I wouldn't paint post #2088998 and post #3058893 with the same brush. I agree that the latter is objectively awful, with regards to how the editing process altered the image visually and to the actual "translation" as well. I admit that the former does not perfectly convey the original meaning either. However, translation is not an exact science, and we should take that into account when considering a proposal like yours. In my opinion, as long as the general "spirit" of the text is preserved, small changes can be forgiven.

I do believe that it would be a good idea to avoid translation edits as much as possible, since notes are far more adequate for the same purposes.

kurogi_foxsiv said:
In reality, it should require prove/proof like you said. And, Only a few translators who can do it right.
But, once a bad user's recorded (( Or if more happened )), There should be a chance it will work, I think.

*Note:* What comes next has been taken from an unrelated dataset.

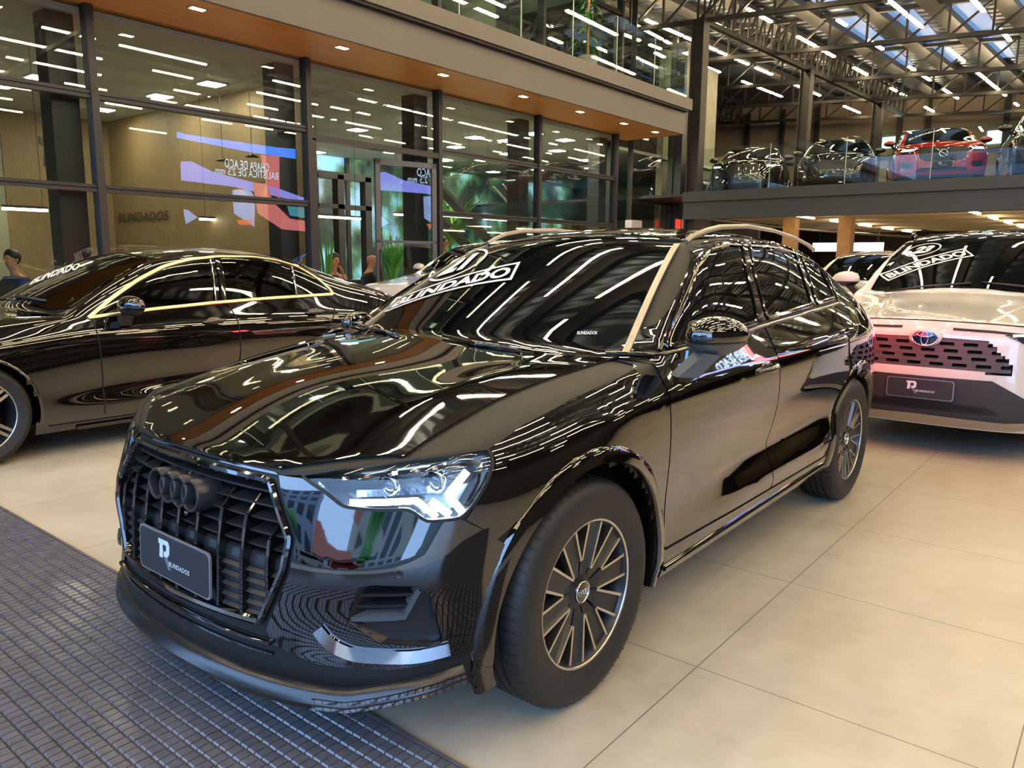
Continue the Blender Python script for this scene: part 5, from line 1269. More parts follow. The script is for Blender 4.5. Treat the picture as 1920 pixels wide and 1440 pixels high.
def lamp_patch(b, TZ, pts, mat='lamp_dark', parent=None, strips=(), name='headlamp'):
    """pts (y, z) on the left side; mirrored"""
    p = [(TZ(y, z), z) for y, z in pts]; patch(b, 'front', p, name, mat, .004, .006, (.05, .04), both='mirror', parent=parent)
    for k, (ln, w_, mt) in enumerate(strips):
        for sg in (1, -1):
            q = [(TZ(y, z)*sg, z) for y, z in ln]
            if sg < 0: q = q[::-1]
            hs = [b.at('front', t, z) for t, z in densify(q, .03)]
            sweep('lamp_strip', [h[0] for h in hs], [h[1] for h in hs], [(-w_/2, .004), (-w_/2, .008), (w_/2, .008), (w_/2, .004)], mt, b.root, False, False)
pm('lamp_dark', (.06, .065, .07), .08, .6, 1); emit('lamp_white', (.85, .95, 1), 3.0)
pm('grille_dark', (.006, .006, .007), .3); pm('silver_trim', (.30, .27, .22), .35, .6); pm('grille_grey', (.09, .085, .085), .4, .3)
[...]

As long as you can break down the process to a sufficient degree, I don't think it should be too hard to make a case against an extremely bad translation. In the case of the Zangoose image, that looks something like this:

Raw text: 中に出すなって言っただろ!!!
- inside
- particle for connecting a place to a verb
出すな - don't send it out/don't put it out/don't emit it! (negative imperative, base verb form is 出す, implicitly "don't cum".)
って - quoting particle
言った - said (past tense, base verb form is 言う)
だろ - sentence-ender expressing strong certainty (abbreviated from だろう)
Literal meaning: I said "don't cum inside"!!! (extremely certain)

This could get a bit more cumbersome for text that's longer than a few sentences, but as long as some significant part of it can be proven to be radically and obviously wrong, I don't think that's an issue?